Attendees will learn what China’s software developers are looking for and find out why foreign companies are investing so heavily in Chengdu’s software outsourcing industry. They will discover how international clients prepare their software, documentation, and media assets for international sales distribution, and how their partners can meet client requirements.
LISA Forum Asia: CHINA FOCUS
Building Global-Ready Products and Organizations
Suzhou, China
June 28–30, 2010
Traditional models of product development have been overturned. Companies are radically rethinking international market strategies. They can no longer develop products for a home market first and then consider other markets. The LISA Forum Asia 2010: CHINA FOCUS will explore these profound changes, with a focus on:
- Designing for the world. Best business processes for developing global-ready products.

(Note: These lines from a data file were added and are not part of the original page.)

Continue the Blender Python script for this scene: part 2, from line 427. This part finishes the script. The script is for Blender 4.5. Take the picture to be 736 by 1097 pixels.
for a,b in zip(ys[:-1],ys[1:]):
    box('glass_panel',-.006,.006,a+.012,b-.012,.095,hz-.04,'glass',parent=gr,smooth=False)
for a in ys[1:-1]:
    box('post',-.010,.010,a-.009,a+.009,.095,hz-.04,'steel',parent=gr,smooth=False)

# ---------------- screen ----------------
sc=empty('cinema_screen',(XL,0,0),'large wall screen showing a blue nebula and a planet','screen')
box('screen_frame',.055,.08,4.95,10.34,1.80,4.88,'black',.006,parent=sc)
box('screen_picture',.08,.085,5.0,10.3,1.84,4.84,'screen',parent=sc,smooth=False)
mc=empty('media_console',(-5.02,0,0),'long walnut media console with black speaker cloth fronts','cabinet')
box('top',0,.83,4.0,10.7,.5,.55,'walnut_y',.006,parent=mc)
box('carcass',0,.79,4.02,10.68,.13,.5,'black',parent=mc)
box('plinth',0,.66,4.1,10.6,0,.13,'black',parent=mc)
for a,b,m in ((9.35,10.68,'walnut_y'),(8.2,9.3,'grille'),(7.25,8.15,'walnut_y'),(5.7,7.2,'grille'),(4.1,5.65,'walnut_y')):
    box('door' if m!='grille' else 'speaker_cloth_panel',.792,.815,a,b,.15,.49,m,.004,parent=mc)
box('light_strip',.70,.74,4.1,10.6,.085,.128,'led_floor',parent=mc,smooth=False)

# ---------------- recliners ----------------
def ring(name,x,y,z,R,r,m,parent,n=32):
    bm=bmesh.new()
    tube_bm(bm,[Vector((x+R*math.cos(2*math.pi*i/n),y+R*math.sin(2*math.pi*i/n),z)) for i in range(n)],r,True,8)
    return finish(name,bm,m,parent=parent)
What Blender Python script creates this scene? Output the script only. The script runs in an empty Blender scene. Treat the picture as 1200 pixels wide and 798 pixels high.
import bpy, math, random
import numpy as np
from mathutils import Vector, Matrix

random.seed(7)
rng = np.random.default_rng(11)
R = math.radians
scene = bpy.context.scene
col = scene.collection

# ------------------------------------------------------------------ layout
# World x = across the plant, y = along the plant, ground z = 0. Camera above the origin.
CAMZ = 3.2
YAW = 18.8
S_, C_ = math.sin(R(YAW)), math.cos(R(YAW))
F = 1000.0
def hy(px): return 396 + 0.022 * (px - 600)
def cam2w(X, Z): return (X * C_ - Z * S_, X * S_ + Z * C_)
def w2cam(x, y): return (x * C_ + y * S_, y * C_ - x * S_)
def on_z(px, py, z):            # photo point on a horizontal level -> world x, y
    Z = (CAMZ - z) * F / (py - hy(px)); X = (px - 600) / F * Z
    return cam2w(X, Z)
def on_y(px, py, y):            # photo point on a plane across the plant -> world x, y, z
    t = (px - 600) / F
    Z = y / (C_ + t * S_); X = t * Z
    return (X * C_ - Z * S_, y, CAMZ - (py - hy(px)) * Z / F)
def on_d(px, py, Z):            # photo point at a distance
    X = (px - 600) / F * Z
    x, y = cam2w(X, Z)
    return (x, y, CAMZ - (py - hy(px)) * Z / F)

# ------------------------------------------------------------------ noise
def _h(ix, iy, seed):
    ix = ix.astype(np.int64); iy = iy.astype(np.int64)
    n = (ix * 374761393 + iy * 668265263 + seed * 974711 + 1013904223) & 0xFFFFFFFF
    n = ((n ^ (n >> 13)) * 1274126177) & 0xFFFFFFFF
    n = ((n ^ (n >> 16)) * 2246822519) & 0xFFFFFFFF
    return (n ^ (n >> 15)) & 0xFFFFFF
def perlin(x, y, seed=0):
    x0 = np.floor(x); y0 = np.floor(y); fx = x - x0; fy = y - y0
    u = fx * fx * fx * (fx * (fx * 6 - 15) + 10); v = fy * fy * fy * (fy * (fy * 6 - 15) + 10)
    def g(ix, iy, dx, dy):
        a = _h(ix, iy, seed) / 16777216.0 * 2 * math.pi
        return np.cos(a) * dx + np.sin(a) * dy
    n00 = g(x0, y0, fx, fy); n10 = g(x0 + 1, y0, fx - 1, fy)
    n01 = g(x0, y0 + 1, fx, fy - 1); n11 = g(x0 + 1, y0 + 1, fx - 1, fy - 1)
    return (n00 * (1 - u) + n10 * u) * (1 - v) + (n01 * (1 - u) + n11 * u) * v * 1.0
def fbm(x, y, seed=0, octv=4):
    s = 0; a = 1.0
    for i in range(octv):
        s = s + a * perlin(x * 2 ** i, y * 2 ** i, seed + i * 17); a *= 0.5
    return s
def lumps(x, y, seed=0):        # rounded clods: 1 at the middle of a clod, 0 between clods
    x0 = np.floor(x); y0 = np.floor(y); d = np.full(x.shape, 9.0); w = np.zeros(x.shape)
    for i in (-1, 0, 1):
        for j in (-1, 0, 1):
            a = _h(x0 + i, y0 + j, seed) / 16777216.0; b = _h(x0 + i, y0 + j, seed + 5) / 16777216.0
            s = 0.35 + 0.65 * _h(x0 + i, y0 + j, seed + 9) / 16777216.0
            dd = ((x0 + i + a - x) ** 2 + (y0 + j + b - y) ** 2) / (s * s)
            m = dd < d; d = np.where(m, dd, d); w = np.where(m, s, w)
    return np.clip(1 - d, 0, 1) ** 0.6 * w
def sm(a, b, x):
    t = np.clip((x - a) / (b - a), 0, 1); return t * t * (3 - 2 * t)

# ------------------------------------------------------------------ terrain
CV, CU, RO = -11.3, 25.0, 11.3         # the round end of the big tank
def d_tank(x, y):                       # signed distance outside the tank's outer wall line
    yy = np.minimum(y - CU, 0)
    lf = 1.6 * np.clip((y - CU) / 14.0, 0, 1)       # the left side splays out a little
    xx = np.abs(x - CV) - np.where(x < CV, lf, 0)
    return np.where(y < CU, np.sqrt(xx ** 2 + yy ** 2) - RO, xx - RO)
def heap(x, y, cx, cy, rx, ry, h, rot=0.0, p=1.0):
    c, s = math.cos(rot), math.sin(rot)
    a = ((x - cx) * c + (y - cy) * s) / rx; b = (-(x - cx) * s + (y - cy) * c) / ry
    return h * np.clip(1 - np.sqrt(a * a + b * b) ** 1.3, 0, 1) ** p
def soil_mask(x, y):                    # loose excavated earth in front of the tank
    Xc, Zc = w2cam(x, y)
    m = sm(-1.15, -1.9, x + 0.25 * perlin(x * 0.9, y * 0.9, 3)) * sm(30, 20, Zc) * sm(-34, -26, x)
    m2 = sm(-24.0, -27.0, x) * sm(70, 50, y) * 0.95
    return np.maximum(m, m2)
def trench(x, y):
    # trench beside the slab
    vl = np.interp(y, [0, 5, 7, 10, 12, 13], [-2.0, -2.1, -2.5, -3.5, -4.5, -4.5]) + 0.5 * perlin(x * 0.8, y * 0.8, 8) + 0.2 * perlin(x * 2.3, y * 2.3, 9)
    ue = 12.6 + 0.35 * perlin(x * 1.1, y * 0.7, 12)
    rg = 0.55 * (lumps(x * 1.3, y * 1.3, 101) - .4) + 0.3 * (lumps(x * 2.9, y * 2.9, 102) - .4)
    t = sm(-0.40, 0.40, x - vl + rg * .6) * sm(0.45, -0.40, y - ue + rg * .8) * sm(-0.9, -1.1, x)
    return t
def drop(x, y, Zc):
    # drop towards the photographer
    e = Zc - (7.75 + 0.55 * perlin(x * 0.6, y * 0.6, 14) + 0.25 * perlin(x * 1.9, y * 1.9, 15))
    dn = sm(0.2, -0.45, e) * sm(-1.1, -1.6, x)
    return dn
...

- Internationalizing operations. Transforming global operations into core business competencies.
- Building for local markets. Creative products that truly address local needs.
Join LISA in Suzhou to learn about the changing face of globalization and how China is leading the world in international design and development
LISA Forum Europe 2010
Building Quality, Building Customers
Budapest, Hungary
October 11–14, 2010
The localization industry has made tremendous strides in terms of efficiency and capacity in the past twenty years. Quality, however, has remained an elusive goal. While it is an important goal, companies cannot agree on what quality is exactly or how to obtain it. Nor can they agree on who is responsible for quality: is it the client or the globalization service provider ultimately responsible?
Everyone says that they want quality, but what is it that they really need and what are they willing to pay for it? What quality expectations are reasonable and at what price? Can we define standardized service levels? When nobody can agree as to what it is, how can globalization providers deliver “quality” results? What aspects of quality matter and to whom? Only holistic views of quality can identify the roots of problems and enable us to solve them.
LISA Forum India 2010
India's Role in a Changing Global Economy
December 2010
New Delhi, India
India’s IT industry has emerged as a global leader for high-quality engineering and design tasks and for development of products sold around the world. At the same time it has helped spur a revolution in India’s internal consumer economy, which is on track to become the third largest in the world by 2035. Over half of the world’s leading IT firms are located in India and the size of this sector is expected to quadruple by 2025. Much of this growth will be fueled by specialized, top-quality small-and-medium-sized companies.
Meeting the demand that India’s internal market will generate and facilitating the export of Indian high-tech consumer goods will be a leading challenge for the globalization industry in the coming decade. In particular, reaching Indian customers will require the development of sophisticated and powerful approaches to multilingual communication based on low-cost mobile platforms, a significant engineering task. Achieving these goals will require adoption of technical, cultural, and process standards and close collaboration between Indian government and industry and international organizations involved in India.